Cash-on-Cash Return Calculator
Cash-on-cash returns enable investors to understand how profitable an industrial investment could be. Calculate yours with only three data points.
What Is a Cash-on-Cash Return?
A cash-on-cash return calculation, also known as a cash yield, is a relatively easy way for an investor to determine how profitable an investment could potentially be. Often compared to a return on investment or ROI calculation, cash-on-cash is different in that it only considers profits relative to paid investment costs. Appreciation, tax benefits, and many other variables are not included in cash-on-cash calculations.
What You Need to Calculate Cash-on-Cash Return
To determine your return, you need three figures.
First, you must calculate your annual pre-tax cash flow for the property. This will include your gross potential rent and any other income. Subtract your annual vacancy costs and operating expenses.
Second, you must have your annual total debt service costs, or mortgage payments.
Finally, you will need your total cash investment amount. Note that this figure is simply the amount of direct capital you have put into the asset. If you purchased a $10 million industrial property with a down payment of $2 million and $8 million in acquisition financing, your total cash investment would be $2 million, not $10 million.

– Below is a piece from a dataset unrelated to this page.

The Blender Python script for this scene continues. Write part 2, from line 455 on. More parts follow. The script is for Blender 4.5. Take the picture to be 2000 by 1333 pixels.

With these data points handy, plug them in to the calculator below, or keep reading for more details about how the cash-on-cash return is calculated..
Cash-on-Cash Return Calculator
Cash-on-Cash Return Formula
Cash-on-Cash Return = Annual Pre-Tax Cash Flow ÷ Total Cash Investment
Let’s use the $10 million industrial acquisition mentioned above as an example to illustrate how the formula works.
Your newly acquired 250,000-square-foot warehouse has a gross potential rent of $750,000 per year, plus an additional $10,000 per year in parking revenue. Thus, the property’s annual income would be $760,000 per year. You calculate your vacancy costs at $20,000 and operating expenses of $50,000, subtracting them from the income. This leaves you with $690,000.
In this example, let’s say your mortgage payments equal $400,000 each year. You can subtract this from the income as well, leaving you with $290,000.
Divide the pre-tax annual cash flow of $290,000 by the total amount of cash invested — in this case, $2 million — and your result is a cash-on-cash return of 14.5%.